■ **Goal of the exercise**
Note each line of the listing that contains the string "this", and copy it.

[3D scene scripts]
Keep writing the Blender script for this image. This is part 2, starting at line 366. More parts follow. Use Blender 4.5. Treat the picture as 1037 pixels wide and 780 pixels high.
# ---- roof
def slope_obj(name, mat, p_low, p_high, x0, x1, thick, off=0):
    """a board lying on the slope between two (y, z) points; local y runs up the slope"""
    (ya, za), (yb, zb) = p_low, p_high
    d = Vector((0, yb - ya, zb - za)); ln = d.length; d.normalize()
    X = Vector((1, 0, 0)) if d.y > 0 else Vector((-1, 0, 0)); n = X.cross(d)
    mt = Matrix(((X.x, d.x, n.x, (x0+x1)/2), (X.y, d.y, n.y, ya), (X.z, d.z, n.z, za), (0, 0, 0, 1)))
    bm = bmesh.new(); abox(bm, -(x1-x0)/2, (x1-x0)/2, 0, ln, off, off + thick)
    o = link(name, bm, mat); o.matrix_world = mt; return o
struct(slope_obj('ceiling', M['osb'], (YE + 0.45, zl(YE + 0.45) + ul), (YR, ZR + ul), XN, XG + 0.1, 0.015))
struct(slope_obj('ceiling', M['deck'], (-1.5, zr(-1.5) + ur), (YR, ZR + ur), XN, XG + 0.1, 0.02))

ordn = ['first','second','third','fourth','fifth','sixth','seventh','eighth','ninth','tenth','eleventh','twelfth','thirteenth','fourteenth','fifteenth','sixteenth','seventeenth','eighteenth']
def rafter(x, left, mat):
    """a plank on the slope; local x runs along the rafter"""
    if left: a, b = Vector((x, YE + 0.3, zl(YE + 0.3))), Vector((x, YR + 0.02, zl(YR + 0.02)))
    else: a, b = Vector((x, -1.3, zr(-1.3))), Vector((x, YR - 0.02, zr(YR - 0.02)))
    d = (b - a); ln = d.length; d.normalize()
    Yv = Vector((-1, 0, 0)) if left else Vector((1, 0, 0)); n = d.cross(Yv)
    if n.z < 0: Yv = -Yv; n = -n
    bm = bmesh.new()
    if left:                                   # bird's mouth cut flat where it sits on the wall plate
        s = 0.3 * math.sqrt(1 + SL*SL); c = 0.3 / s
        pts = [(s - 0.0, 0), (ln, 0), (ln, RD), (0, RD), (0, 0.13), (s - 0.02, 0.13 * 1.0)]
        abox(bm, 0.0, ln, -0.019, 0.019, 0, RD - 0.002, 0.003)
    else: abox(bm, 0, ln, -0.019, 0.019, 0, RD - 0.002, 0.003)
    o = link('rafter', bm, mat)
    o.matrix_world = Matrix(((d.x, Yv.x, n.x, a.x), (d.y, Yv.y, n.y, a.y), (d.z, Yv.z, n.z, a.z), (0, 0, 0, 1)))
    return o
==
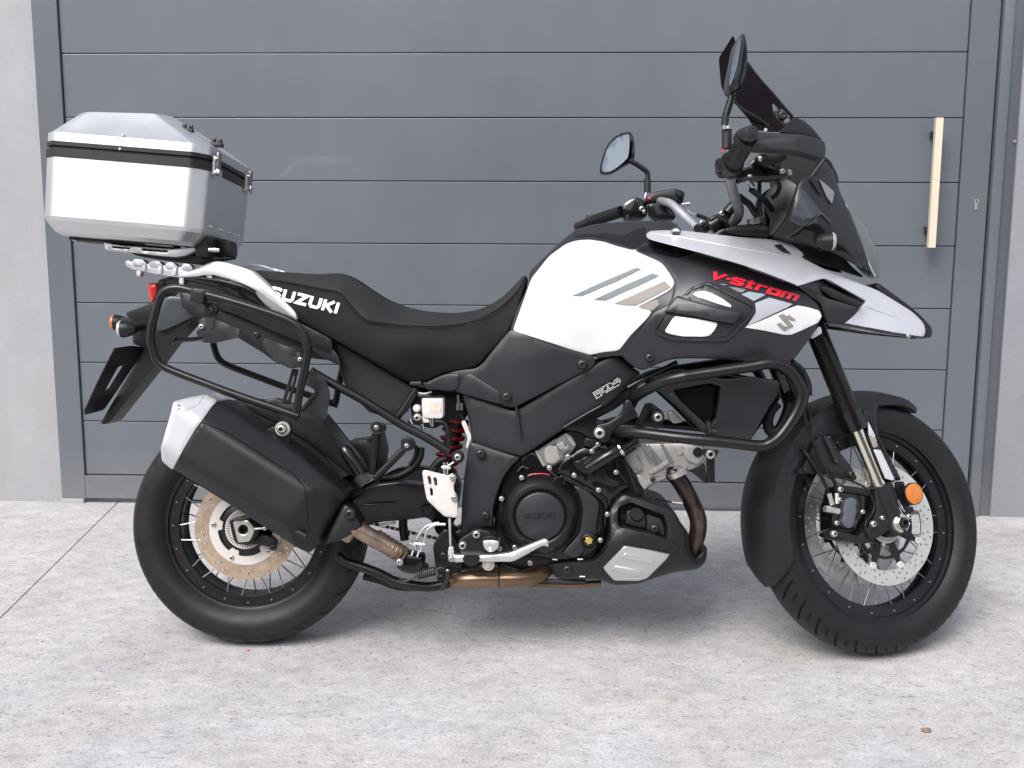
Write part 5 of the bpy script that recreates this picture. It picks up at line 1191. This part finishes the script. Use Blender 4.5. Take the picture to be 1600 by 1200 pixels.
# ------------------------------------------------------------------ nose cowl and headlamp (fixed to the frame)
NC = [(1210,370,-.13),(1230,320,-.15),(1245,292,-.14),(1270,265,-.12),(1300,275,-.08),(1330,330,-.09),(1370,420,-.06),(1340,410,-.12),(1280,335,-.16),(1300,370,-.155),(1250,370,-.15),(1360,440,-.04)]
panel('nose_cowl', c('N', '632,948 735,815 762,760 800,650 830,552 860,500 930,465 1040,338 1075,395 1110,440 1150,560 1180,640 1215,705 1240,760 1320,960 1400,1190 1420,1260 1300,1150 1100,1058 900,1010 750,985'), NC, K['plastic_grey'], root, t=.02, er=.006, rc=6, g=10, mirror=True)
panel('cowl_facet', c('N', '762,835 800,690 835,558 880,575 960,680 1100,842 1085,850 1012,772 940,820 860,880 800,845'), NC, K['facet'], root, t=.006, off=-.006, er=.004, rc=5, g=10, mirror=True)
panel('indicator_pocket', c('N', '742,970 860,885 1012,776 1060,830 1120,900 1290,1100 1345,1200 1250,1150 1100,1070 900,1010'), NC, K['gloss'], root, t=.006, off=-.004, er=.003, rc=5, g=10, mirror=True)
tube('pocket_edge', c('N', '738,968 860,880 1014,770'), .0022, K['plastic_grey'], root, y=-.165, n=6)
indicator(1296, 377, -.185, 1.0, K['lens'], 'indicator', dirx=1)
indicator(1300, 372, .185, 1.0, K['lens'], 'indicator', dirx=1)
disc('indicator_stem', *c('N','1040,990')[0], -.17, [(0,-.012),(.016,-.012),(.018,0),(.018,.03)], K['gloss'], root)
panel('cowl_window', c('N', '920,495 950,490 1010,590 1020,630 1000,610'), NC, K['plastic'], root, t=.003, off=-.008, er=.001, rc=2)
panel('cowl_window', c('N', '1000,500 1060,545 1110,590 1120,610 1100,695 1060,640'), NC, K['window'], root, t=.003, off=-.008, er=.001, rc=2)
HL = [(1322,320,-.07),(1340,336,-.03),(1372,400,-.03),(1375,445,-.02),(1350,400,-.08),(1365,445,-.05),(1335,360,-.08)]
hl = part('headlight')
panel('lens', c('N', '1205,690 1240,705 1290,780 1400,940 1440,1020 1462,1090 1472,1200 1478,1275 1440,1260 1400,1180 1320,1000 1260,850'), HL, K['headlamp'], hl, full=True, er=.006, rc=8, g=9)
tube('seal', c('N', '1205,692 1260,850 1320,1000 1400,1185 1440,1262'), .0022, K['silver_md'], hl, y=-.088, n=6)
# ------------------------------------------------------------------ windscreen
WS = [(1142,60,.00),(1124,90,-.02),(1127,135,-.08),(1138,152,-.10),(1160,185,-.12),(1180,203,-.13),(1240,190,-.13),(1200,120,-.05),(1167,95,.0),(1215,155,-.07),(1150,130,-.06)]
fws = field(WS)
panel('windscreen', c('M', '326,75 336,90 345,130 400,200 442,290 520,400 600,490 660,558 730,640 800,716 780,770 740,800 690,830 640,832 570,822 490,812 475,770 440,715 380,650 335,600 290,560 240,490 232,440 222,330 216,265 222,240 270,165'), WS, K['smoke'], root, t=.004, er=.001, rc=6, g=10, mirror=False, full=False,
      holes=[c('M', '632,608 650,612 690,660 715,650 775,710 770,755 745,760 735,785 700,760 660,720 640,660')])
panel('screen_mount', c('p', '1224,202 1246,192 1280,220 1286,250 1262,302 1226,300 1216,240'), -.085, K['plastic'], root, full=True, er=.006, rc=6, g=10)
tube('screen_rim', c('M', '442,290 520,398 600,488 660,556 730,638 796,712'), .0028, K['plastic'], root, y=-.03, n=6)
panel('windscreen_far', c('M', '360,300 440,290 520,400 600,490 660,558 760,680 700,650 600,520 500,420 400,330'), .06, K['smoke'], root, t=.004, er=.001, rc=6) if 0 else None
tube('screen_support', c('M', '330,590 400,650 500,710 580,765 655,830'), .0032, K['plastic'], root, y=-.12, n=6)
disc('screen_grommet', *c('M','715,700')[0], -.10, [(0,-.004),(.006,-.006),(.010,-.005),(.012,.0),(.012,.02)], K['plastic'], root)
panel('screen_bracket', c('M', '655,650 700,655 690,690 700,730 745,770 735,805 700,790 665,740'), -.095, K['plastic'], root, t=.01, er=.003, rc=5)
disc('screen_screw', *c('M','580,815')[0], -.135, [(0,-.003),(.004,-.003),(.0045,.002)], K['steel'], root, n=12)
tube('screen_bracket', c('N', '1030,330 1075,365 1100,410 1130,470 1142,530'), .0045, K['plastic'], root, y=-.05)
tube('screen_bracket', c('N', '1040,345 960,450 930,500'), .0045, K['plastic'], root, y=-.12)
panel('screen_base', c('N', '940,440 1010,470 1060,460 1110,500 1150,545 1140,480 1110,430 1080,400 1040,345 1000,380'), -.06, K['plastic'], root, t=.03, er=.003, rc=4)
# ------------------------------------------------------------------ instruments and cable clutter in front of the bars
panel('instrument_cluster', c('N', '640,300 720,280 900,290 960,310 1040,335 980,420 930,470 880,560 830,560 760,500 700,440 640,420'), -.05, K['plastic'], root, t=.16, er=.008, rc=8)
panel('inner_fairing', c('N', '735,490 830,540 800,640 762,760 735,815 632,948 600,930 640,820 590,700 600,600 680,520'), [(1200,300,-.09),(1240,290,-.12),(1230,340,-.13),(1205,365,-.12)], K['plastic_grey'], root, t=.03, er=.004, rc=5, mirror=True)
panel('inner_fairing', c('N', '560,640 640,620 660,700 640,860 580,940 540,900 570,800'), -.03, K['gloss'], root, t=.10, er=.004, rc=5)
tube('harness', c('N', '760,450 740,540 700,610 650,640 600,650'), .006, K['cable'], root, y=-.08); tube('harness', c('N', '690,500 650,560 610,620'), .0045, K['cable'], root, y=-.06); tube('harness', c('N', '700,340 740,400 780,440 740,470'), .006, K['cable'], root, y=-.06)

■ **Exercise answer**
Keep writing the Blender script for this image. This is part 2, starting at line 366. More parts follow. Use Blender 4.5. Treat the picture as 1037 pixels wide and 780 pixels high.
Write part 5 of the bpy script that recreates this picture. It picks up at line 1191. This part finishes the script. Use Blender 4.5. Take the picture to be 1600 by 1200 pixels.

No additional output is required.